Au lieu d’en prendre simplement et honnêtement conscience, nous cultivons l’indignité humaine et la sottise socio-économique. Janvier doit son nom à Janus dieu des seuils qui marquait la clôture de la morte saison et l’ouverture d’un cycle nouveau. Quelle ouverture nous apporte janvier 2025 ?
II – Double face ; digression impromptue quoique opportune sur le temps présent
Le dieu des romains Janus est qualifié par eux, parmi d’autres épithètes, de bifrons c’est -à-dire « à double visage », et c’est ainsi que sur bien des effigies (statues, monnaies) il est représenté. C’est le dieu des portes qui se ferment et qui s’ouvrent, du passé qui s’éteint et de l’avenir qui naît. C’est le dieu des FINS et des COMMENCEMENTS : tout un programme en ce janvier où bien des fins (de régime, de période, de pouvoirs, de mondes ? d’idéologies, de peuples en détresse, d’espérances, de luttes, de valeurs, etc.) sont opposées à autant de commencements, de premiers pas, de renouveau.
Il se trouve que pour nous aujourd’hui, le double face est un terme de bricolage, qui désigne un matériau adhésif des deux côtés, particulièrement utilisé sur les plateaux de théâtre, et les plateaux modestes en particulier où il rend bien des services. Le double face est donc un accessoire précieux dans le cadre des représentations. S’il figurait dans l’Antiquité une incarnation du Temps qui passe, il pourrait bien aussi figurer pour nous l’idée d’une hypocrisie : et l’hypocrite sous le masque n’était-il pas une ancienne désignation de l’acteur ?
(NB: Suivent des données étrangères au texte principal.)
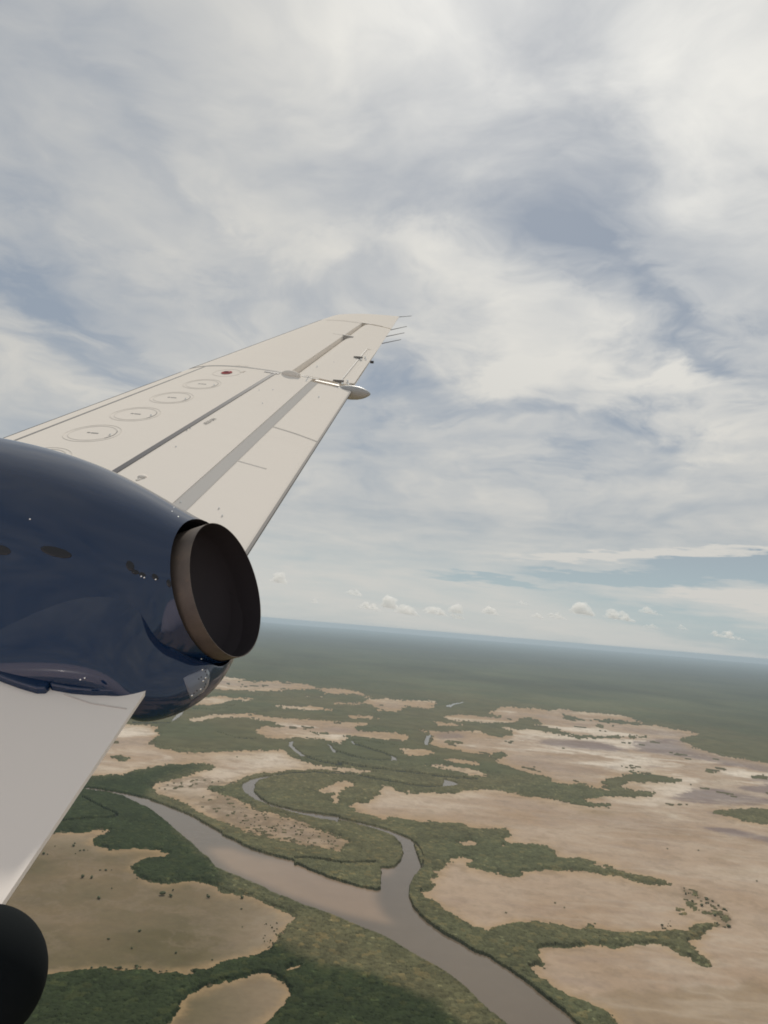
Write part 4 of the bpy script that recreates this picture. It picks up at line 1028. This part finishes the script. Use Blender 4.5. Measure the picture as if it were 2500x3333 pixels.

Les acteurs de notre scène apparaissent donc comme des double-face qui adhèrent de tous côtés à tout ce à quoi ils se peuvent accrocher, à tout ce qui passe à portée, sans plus d’états d’âme ni de principes qu’un objet que l’on froisse et que l’on jette une fois qu’il a servi.
Nous savons donc ce que nous avons à faire avec ce genre d’hypocrites qui de notre (modeste) scène occupent le devant – et le centre prétendu après avoir navigué de cour à jardin, de bâbord à tribord, de gauche très modérée à droite très extrême.